Eerst wat context: mijn kindje gaat nu iets meer dan een jaar naar school en vindt het daar de meeste dagen helemaal oké. Haar lieve, ervaren juf is haar ankerpunt, de turnleerkracht haar idool. Van wat ik meekrijg doen ze veel leuke activiteiten, zowel met de klas als met de hele school. Denk aan kleuterpoppenkast, de aankomst van de Sint (met roetpieten), schoolbrede thematische projecten enz. Ik werkte er zelf even in een ondersteunende rol en kan het beamen: deze school is een warm nest met geëngageerde leerkrachten en een hecht gemeenschapsgevoel.

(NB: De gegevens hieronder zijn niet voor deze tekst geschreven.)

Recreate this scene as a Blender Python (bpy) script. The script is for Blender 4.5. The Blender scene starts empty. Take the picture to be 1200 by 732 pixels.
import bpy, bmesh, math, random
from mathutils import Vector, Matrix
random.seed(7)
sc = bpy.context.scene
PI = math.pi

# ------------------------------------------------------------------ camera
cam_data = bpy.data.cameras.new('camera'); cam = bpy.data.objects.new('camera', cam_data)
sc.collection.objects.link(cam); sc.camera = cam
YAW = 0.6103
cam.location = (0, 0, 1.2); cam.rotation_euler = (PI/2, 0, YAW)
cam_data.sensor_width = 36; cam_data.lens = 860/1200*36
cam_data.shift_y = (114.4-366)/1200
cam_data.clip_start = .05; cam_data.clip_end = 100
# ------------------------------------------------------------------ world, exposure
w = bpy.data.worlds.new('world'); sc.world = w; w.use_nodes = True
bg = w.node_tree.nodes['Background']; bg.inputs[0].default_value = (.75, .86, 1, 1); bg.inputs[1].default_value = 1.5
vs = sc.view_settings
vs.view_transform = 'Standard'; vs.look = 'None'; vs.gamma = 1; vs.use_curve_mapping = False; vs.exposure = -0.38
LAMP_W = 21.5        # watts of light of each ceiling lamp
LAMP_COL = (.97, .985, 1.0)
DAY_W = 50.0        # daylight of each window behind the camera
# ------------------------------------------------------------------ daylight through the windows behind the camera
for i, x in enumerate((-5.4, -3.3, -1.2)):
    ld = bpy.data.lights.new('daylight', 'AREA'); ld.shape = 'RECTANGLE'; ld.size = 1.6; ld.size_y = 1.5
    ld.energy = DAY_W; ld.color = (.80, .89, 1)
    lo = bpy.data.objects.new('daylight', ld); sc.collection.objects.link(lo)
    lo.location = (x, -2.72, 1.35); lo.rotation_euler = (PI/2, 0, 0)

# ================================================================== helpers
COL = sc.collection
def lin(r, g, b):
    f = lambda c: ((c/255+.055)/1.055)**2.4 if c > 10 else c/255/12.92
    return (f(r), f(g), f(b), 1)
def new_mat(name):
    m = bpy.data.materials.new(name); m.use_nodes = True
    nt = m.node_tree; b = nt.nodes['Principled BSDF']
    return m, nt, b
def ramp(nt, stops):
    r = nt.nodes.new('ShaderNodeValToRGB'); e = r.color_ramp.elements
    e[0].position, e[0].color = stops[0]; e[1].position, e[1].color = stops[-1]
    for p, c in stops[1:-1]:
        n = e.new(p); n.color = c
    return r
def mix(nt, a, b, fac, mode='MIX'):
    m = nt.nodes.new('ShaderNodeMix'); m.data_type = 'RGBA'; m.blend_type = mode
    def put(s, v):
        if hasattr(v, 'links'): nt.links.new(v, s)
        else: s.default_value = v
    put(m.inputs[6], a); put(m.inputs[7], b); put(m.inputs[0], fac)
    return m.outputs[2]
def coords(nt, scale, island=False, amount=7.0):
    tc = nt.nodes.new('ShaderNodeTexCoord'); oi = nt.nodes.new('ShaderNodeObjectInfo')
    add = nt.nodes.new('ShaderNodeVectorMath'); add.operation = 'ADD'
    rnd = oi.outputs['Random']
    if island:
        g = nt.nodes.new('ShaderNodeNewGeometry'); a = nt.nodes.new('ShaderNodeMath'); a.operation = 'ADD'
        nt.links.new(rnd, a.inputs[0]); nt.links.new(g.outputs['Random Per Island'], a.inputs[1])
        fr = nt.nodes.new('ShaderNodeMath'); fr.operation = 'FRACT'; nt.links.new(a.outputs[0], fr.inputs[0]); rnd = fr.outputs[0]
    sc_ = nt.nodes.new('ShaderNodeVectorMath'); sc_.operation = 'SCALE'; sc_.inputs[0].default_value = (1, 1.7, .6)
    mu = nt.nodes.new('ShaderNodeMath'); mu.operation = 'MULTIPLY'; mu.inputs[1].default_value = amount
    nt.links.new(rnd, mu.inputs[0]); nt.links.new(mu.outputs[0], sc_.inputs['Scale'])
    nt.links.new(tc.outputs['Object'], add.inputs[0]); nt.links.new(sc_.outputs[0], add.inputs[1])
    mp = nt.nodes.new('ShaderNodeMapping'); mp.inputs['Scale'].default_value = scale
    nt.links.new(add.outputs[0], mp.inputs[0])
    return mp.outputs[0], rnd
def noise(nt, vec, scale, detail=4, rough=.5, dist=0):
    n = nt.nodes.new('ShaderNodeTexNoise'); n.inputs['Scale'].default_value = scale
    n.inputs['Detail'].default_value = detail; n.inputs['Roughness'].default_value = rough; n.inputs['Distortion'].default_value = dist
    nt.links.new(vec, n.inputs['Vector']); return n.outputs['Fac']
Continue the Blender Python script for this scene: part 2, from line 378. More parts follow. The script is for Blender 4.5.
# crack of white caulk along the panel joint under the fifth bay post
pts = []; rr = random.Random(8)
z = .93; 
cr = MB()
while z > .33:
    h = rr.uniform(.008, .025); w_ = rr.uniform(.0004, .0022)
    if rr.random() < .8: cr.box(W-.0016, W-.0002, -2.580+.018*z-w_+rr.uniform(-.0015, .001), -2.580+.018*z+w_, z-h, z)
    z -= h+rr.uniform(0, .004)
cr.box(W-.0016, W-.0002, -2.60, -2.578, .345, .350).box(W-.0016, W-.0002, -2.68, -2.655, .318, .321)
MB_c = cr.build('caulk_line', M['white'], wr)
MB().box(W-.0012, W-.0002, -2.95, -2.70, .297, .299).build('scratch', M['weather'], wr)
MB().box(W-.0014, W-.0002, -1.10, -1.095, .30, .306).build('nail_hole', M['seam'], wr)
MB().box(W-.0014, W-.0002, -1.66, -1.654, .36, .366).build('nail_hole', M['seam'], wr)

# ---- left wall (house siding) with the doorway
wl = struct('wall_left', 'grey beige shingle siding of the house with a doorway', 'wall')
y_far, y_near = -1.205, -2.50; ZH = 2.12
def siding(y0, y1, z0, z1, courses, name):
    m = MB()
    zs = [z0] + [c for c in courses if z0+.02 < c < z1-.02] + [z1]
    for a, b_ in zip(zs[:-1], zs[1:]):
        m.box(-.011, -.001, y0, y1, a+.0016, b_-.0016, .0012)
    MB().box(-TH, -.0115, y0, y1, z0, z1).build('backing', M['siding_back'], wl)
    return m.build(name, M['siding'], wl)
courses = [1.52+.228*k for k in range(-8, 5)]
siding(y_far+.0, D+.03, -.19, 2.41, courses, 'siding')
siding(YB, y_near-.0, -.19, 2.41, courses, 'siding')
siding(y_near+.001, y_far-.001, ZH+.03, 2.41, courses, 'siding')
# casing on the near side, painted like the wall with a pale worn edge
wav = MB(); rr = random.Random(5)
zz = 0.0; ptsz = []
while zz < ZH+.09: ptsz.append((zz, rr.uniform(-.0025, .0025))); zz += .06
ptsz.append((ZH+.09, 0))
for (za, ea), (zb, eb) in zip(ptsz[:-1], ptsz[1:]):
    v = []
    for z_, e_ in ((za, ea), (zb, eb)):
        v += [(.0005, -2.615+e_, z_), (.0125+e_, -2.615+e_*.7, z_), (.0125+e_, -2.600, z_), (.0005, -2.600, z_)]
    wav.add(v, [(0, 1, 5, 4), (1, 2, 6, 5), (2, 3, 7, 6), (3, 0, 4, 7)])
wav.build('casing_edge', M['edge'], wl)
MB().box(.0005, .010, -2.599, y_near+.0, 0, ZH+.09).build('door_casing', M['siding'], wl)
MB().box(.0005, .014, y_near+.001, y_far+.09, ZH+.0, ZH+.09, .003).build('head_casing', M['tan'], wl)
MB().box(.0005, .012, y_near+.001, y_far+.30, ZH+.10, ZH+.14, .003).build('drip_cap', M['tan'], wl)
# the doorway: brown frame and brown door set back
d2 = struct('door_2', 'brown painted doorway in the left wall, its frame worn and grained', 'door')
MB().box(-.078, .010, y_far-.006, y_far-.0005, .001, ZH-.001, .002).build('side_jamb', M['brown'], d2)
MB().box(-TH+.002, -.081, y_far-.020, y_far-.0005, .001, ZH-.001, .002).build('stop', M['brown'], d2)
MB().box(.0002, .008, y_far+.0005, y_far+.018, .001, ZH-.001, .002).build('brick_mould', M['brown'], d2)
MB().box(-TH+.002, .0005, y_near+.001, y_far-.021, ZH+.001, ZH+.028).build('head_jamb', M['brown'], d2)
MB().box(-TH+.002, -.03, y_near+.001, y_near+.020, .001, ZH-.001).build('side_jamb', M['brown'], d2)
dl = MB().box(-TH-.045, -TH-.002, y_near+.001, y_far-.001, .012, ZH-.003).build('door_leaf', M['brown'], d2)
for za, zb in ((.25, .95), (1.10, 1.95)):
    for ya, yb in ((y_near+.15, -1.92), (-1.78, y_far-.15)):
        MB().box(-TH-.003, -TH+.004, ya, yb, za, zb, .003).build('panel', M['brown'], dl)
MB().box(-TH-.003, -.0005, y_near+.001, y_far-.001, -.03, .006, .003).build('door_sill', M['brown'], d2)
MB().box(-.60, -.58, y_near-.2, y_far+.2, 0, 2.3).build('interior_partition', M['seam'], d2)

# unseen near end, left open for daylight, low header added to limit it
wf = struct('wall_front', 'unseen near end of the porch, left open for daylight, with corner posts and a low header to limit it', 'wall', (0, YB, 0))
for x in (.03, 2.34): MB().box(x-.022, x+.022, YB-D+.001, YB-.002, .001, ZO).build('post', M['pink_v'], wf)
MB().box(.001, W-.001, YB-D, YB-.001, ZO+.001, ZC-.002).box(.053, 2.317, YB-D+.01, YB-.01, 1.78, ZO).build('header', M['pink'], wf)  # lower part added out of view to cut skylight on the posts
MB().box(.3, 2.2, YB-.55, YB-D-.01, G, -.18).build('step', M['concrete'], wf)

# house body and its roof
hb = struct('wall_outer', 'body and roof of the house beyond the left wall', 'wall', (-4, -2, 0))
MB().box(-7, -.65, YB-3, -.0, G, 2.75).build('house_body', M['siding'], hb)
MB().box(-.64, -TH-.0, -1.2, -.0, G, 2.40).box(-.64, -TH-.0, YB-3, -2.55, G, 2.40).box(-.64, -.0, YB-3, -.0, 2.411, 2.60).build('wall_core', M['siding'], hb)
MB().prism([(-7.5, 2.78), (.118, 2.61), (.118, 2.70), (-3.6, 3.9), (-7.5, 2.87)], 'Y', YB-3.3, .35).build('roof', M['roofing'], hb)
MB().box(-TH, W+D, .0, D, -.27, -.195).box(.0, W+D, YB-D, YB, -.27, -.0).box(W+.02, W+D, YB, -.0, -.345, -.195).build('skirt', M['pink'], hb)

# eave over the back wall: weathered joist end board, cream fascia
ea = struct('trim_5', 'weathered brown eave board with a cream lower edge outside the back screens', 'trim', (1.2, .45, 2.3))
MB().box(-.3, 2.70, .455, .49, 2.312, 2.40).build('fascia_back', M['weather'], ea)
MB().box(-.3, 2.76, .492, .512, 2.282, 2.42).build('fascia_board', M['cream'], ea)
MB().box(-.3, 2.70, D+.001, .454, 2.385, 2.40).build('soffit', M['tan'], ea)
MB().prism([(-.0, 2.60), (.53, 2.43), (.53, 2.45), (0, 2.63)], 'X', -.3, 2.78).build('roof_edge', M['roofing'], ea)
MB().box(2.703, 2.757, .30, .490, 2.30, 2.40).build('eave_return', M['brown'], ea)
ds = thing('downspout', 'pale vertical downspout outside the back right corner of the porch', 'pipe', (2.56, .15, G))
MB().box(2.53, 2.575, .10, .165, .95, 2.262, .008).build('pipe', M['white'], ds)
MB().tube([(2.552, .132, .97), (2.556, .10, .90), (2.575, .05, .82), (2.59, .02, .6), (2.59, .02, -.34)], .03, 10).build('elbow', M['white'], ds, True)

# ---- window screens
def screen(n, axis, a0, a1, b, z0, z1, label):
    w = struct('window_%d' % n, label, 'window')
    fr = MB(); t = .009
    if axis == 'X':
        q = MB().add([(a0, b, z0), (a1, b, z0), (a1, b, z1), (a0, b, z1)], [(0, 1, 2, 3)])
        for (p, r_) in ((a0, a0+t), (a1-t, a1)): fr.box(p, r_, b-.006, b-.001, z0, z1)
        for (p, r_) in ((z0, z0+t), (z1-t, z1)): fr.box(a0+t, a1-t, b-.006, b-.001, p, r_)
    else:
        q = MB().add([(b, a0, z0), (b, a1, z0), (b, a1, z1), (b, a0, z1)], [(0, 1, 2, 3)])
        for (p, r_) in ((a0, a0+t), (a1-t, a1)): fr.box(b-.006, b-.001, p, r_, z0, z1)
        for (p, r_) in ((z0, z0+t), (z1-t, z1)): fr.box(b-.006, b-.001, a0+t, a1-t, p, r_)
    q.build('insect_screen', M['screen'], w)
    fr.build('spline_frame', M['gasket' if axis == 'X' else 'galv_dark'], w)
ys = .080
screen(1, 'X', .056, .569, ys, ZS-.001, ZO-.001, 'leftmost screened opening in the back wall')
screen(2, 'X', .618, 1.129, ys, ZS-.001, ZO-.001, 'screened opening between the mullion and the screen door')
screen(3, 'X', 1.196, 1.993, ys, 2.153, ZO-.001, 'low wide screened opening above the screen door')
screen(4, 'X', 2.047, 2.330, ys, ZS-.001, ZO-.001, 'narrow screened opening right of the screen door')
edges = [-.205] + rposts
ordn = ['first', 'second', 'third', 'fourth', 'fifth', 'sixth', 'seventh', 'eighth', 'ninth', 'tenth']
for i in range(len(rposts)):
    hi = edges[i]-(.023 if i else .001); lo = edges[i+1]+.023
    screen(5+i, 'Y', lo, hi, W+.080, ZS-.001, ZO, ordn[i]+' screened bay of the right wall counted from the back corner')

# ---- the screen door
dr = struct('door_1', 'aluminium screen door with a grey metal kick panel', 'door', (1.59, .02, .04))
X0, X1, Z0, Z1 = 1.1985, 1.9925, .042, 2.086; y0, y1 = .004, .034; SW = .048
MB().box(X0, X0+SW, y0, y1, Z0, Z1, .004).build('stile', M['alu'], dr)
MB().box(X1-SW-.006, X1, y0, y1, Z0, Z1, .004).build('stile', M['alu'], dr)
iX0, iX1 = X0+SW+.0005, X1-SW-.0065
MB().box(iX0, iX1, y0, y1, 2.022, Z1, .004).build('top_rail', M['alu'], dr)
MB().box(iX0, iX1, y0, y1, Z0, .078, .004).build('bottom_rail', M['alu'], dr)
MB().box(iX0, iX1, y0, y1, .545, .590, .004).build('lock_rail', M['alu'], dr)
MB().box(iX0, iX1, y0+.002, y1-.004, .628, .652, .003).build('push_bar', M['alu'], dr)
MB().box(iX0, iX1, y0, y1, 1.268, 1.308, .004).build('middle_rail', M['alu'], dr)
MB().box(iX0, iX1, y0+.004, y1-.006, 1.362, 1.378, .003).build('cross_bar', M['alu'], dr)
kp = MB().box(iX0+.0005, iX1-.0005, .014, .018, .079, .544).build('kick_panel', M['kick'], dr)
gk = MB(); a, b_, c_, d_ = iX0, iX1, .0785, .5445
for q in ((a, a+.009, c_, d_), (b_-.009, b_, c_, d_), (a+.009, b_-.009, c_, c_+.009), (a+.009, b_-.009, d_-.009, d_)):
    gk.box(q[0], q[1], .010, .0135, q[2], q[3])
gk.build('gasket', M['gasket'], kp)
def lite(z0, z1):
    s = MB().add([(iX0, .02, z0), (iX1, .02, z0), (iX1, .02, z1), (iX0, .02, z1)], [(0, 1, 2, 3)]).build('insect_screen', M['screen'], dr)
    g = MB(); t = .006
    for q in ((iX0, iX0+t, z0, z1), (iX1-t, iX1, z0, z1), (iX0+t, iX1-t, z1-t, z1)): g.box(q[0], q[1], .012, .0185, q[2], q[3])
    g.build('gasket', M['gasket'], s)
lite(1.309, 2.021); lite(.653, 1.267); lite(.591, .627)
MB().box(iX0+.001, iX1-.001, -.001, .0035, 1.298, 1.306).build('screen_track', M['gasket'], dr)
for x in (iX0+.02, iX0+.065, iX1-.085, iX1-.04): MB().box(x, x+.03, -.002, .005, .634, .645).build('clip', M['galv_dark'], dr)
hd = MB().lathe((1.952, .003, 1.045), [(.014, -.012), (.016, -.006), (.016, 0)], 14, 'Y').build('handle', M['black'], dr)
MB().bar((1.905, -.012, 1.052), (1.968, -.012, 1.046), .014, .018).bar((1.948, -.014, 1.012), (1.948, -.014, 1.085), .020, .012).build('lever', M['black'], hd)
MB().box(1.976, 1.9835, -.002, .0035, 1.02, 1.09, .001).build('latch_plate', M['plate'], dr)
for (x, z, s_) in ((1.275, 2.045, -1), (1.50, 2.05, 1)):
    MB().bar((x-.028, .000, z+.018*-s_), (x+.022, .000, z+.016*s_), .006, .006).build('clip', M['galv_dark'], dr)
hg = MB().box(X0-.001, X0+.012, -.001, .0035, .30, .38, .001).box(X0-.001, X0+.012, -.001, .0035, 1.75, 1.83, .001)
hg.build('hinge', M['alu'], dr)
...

Er zijn ook minpunten, hoewel die meer te maken hebben met het algemene schoolsysteem. Voorlopig voelen we dat vooral aan het hoge aantal leerlingen per klas. Onze lieve juf staat, met occasionele hulp van de zorgjuf, in voor 25 kinderen. Dat is de norm in Vlaanderen, en die ligt veel te hoog. Er zijn veel dagen waarop ik om 15u een moe en overprikkeld kind mee naar huis krijg. Bijgevolg zijn er ook veel dagen waarop mijn dochter ’s ochtends niet naar school wil omdat er, in haar woorden, te veel drukke kinderen zijn en er in de klas geen rustig plekje te vinden is. Binnen zo’n groep heb je natuurlijk altijd een paar duwers en ook op een meter hoogte worden er al exclusieve klikjes gevormd. Vooral op de speelplaats, waar minder controle mogelijk is, vraag ik me af hoe veilig de schoolomgeving eigenlijk voelt voor onze kindjes.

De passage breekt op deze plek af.